But there's this other thing. This kinda new thing. This kinda cool thing. It does not act like any of the HA technologies we've espoused to this point. It can complement any of them, or be used in their stead. It provides a slightly different approach to availability that emphasizes distribution of database activities. Oracle calls it Streams.
Streams, as a term, actually applies to a larger set of functionality within Oracle that has nothing to do, at its core, with availability. Streams is really a queuing technology, referred to frequently as advanced queuing. The queuing nature of Streams resembles any queuing architecture that you may already have been exposed to: it is a publish/subscribe approach to event management. But on top of the queue structure, you can create a robust and extremely advanced solution for data sharing and load balancing that distributes data across multiple independent and available databases.

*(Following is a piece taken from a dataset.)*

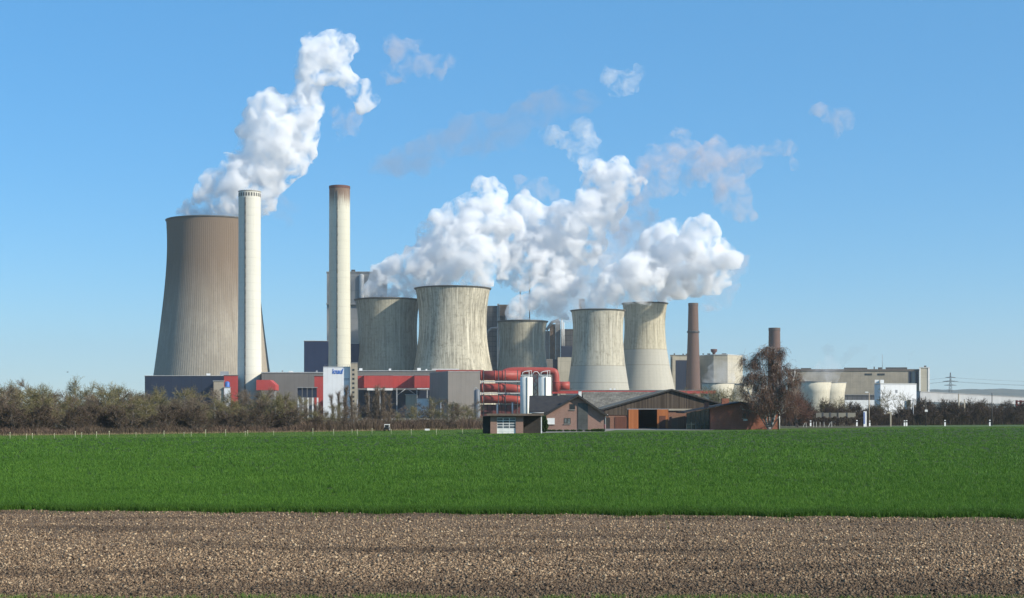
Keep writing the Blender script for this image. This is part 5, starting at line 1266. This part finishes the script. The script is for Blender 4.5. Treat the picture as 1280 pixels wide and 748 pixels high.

When used in this fashion, Streams typically gets called Streams replication, and while it is primarily a data-sharing technology, it can be used as a highly customizable availability solution. But we should make something very clear: Streams is not an 'out of the box' experience. Streams requires a larger ongoing commitment to the specifics of your environment than any other HA solution that we have described this far. However, with a little elbow grease and some ingenuity, Streams may just be the future of your HA world.
Given the complexity of Streams, we will keep things very simple in this chapter, and cover the primary topics of importance where Streams can be used for availability. For all other Streams topics, we defer to Oracle's complete Streams documentation set as referenced in the bibliography.